Windows Servers can act as a certificate authority. (More info: http://www.serverwatch.com/tutorials/article.php/1473961) I have Windows 2000 Server running at home in a VirtualPC machine on my Mac. I fire it up, turn on the certificate authority, and then try to browse to http://servername/certsrv so that I can request and download a user certificate. Doesn't work in Safari. I can't log in to the site. Works fine in Firefox.
So, I mess around with settings. Perhaps Safari's trying to use some braindead version of NTLM authentication rather than basic authentication. Nope.... the tcpdump output I captured shows it isn't. Hrm... well, what if I use the Safari debug menu (http://www.macosxhints.com/article.php?story=20030110063041629) to change my User-Agent so that IIS thinks I'm using Mozilla, or IE6 on Windows? Nope, still doesn't work.
Finally, I go into the event log and see this gem:
Event Type: Warning
Event Source: W3SVC
Event Category: None
Event ID: 100
Date: 8/2/2004
Time: 9:30:50 PM
User: N/A
Computer: WIN2KSERVER
Description:
The server was unable to logon the Windows NT account 'bernielab\berniec' due to the following error: Logon failure: the user has not been granted the requested logon type at this computer. The data is the error code.
Safari's truly doing something wacky.
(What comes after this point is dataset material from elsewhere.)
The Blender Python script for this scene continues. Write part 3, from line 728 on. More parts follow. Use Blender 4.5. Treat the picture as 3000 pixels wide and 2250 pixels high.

I have no clue why IIS thinks Safari is trying to log on to the server (which happens to be the domain controller). Firefox doesn't pull this kind of tomfoolery!
I eventually had to go into Domain Controller Security Policy -> Local Policies -> User Rights Assignment -> Log on locally. In there, I added the "berniec" account to the list of users that are allowed to log in locally to the domain controller. I shouldn't have had to do this - ordinary users should have no rights to log into a domain controller. Hrm, stupid Apple.
So, after that, I finally was able to request and download a certificate. You can't directly import user certificates into Safari, but you can import them into a user's Keychain for future use by Safari. That part worked great. Keychain had zero problems importing the cert that was issued by the Windows CA. Hoorah.